* Recorded information *
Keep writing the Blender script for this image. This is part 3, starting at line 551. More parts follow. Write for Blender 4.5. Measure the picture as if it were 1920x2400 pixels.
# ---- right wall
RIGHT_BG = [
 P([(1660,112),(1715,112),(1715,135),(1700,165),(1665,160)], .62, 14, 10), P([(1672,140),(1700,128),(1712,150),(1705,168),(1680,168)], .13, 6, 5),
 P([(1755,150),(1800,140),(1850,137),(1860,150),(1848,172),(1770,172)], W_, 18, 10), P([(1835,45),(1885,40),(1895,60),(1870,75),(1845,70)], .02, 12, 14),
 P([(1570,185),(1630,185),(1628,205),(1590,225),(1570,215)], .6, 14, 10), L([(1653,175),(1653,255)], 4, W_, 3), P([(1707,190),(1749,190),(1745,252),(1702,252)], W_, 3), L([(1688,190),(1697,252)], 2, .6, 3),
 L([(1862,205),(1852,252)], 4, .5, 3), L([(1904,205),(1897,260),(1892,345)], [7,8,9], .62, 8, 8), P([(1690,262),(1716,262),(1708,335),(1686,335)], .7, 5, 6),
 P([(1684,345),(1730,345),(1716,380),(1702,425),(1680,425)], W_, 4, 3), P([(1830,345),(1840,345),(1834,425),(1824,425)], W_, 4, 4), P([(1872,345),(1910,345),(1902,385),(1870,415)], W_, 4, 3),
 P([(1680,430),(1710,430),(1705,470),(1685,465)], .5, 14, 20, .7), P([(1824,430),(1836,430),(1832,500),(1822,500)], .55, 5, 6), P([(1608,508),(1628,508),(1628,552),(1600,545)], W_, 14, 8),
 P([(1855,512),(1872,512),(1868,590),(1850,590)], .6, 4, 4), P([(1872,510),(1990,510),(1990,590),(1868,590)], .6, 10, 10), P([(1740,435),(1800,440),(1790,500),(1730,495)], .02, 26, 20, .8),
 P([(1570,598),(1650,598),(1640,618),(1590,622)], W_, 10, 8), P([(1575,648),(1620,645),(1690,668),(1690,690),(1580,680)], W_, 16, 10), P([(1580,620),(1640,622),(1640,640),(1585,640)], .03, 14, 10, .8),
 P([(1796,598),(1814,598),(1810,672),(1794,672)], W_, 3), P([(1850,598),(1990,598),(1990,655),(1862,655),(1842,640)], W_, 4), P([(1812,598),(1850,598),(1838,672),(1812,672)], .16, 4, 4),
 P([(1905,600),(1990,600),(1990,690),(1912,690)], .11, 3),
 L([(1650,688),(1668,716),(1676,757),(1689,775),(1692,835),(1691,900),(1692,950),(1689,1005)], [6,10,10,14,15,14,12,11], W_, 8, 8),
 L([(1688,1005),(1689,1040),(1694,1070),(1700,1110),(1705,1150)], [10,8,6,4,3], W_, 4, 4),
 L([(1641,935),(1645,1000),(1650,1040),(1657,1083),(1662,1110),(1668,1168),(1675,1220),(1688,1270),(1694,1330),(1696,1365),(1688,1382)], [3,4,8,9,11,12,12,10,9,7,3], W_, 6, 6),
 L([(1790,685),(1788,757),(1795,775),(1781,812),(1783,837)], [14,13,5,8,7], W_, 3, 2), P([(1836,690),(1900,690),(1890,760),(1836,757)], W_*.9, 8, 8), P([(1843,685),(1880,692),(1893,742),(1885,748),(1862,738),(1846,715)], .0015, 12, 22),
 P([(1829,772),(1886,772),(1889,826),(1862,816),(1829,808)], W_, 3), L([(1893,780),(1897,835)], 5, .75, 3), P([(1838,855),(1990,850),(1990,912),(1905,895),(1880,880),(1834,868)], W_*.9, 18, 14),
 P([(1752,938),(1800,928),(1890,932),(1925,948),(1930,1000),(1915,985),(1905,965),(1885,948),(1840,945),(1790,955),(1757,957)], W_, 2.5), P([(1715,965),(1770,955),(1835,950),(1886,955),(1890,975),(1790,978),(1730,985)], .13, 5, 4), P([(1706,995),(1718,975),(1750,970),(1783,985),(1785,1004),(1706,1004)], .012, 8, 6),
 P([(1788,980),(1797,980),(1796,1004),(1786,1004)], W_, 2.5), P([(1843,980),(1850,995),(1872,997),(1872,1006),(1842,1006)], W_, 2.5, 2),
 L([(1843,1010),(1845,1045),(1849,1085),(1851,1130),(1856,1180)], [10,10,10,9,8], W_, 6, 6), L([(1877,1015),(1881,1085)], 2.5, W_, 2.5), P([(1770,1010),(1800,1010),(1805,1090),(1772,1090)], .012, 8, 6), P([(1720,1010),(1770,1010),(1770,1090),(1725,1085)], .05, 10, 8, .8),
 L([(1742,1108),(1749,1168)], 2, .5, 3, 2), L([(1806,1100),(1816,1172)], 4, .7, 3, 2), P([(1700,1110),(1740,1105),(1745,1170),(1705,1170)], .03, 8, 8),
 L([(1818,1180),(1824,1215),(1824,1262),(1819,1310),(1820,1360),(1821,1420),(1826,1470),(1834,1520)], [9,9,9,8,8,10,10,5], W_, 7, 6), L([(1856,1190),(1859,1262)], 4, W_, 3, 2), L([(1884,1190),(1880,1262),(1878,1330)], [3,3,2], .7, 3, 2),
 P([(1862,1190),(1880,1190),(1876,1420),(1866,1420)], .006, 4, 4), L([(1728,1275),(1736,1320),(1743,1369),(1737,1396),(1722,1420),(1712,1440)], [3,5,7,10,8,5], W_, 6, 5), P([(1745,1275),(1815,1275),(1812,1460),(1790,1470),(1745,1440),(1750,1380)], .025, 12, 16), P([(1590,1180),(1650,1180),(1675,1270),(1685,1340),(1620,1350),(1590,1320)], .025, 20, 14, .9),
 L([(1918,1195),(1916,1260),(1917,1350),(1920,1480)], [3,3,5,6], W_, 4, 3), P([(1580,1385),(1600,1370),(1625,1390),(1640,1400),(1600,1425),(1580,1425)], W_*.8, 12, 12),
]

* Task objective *
Reproduce the material above, every line of it, exactly.

* Written solution *
Keep writing the Blender script for this image. This is part 3, starting at line 551. More parts follow. Write for Blender 4.5. Measure the picture as if it were 1920x2400 pixels.
# ---- right wall
RIGHT_BG = [
 P([(1660,112),(1715,112),(1715,135),(1700,165),(1665,160)], .62, 14, 10), P([(1672,140),(1700,128),(1712,150),(1705,168),(1680,168)], .13, 6, 5),
 P([(1755,150),(1800,140),(1850,137),(1860,150),(1848,172),(1770,172)], W_, 18, 10), P([(1835,45),(1885,40),(1895,60),(1870,75),(1845,70)], .02, 12, 14),
 P([(1570,185),(1630,185),(1628,205),(1590,225),(1570,215)], .6, 14, 10), L([(1653,175),(1653,255)], 4, W_, 3), P([(1707,190),(1749,190),(1745,252),(1702,252)], W_, 3), L([(1688,190),(1697,252)], 2, .6, 3),
 L([(1862,205),(1852,252)], 4, .5, 3), L([(1904,205),(1897,260),(1892,345)], [7,8,9], .62, 8, 8), P([(1690,262),(1716,262),(1708,335),(1686,335)], .7, 5, 6),
 P([(1684,345),(1730,345),(1716,380),(1702,425),(1680,425)], W_, 4, 3), P([(1830,345),(1840,345),(1834,425),(1824,425)], W_, 4, 4), P([(1872,345),(1910,345),(1902,385),(1870,415)], W_, 4, 3),
 P([(1680,430),(1710,430),(1705,470),(1685,465)], .5, 14, 20, .7), P([(1824,430),(1836,430),(1832,500),(1822,500)], .55, 5, 6), P([(1608,508),(1628,508),(1628,552),(1600,545)], W_, 14, 8),
 P([(1855,512),(1872,512),(1868,590),(1850,590)], .6, 4, 4), P([(1872,510),(1990,510),(1990,590),(1868,590)], .6, 10, 10), P([(1740,435),(1800,440),(1790,500),(1730,495)], .02, 26, 20, .8),
 P([(1570,598),(1650,598),(1640,618),(1590,622)], W_, 10, 8), P([(1575,648),(1620,645),(1690,668),(1690,690),(1580,680)], W_, 16, 10), P([(1580,620),(1640,622),(1640,640),(1585,640)], .03, 14, 10, .8),
 P([(1796,598),(1814,598),(1810,672),(1794,672)], W_, 3), P([(1850,598),(1990,598),(1990,655),(1862,655),(1842,640)], W_, 4), P([(1812,598),(1850,598),(1838,672),(1812,672)], .16, 4, 4),
 P([(1905,600),(1990,600),(1990,690),(1912,690)], .11, 3),
 L([(1650,688),(1668,716),(1676,757),(1689,775),(1692,835),(1691,900),(1692,950),(1689,1005)], [6,10,10,14,15,14,12,11], W_, 8, 8),
 L([(1688,1005),(1689,1040),(1694,1070),(1700,1110),(1705,1150)], [10,8,6,4,3], W_, 4, 4),
 L([(1641,935),(1645,1000),(1650,1040),(1657,1083),(1662,1110),(1668,1168),(1675,1220),(1688,1270),(1694,1330),(1696,1365),(1688,1382)], [3,4,8,9,11,12,12,10,9,7,3], W_, 6, 6),
 L([(1790,685),(1788,757),(1795,775),(1781,812),(1783,837)], [14,13,5,8,7], W_, 3, 2), P([(1836,690),(1900,690),(1890,760),(1836,757)], W_*.9, 8, 8), P([(1843,685),(1880,692),(1893,742),(1885,748),(1862,738),(1846,715)], .0015, 12, 22),
 P([(1829,772),(1886,772),(1889,826),(1862,816),(1829,808)], W_, 3), L([(1893,780),(1897,835)], 5, .75, 3), P([(1838,855),(1990,850),(1990,912),(1905,895),(1880,880),(1834,868)], W_*.9, 18, 14),
 P([(1752,938),(1800,928),(1890,932),(1925,948),(1930,1000),(1915,985),(1905,965),(1885,948),(1840,945),(1790,955),(1757,957)], W_, 2.5), P([(1715,965),(1770,955),(1835,950),(1886,955),(1890,975),(1790,978),(1730,985)], .13, 5, 4), P([(1706,995),(1718,975),(1750,970),(1783,985),(1785,1004),(1706,1004)], .012, 8, 6),
 P([(1788,980),(1797,980),(1796,1004),(1786,1004)], W_, 2.5), P([(1843,980),(1850,995),(1872,997),(1872,1006),(1842,1006)], W_, 2.5, 2),
 L([(1843,1010),(1845,1045),(1849,1085),(1851,1130),(1856,1180)], [10,10,10,9,8], W_, 6, 6), L([(1877,1015),(1881,1085)], 2.5, W_, 2.5), P([(1770,1010),(1800,1010),(1805,1090),(1772,1090)], .012, 8, 6), P([(1720,1010),(1770,1010),(1770,1090),(1725,1085)], .05, 10, 8, .8),
 L([(1742,1108),(1749,1168)], 2, .5, 3, 2), L([(1806,1100),(1816,1172)], 4, .7, 3, 2), P([(1700,1110),(1740,1105),(1745,1170),(1705,1170)], .03, 8, 8),
 L([(1818,1180),(1824,1215),(1824,1262),(1819,1310),(1820,1360),(1821,1420),(1826,1470),(1834,1520)], [9,9,9,8,8,10,10,5], W_, 7, 6), L([(1856,1190),(1859,1262)], 4, W_, 3, 2), L([(1884,1190),(1880,1262),(1878,1330)], [3,3,2], .7, 3, 2),
 P([(1862,1190),(1880,1190),(1876,1420),(1866,1420)], .006, 4, 4), L([(1728,1275),(1736,1320),(1743,1369),(1737,1396),(1722,1420),(1712,1440)], [3,5,7,10,8,5], W_, 6, 5), P([(1745,1275),(1815,1275),(1812,1460),(1790,1470),(1745,1440),(1750,1380)], .025, 12, 16), P([(1590,1180),(1650,1180),(1675,1270),(1685,1340),(1620,1350),(1590,1320)], .025, 20, 14, .9),
 L([(1918,1195),(1916,1260),(1917,1350),(1920,1480)], [3,3,5,6], W_, 4, 3), P([(1580,1385),(1600,1370),(1625,1390),(1640,1400),(1600,1425),(1580,1425)], W_*.8, 12, 12),
]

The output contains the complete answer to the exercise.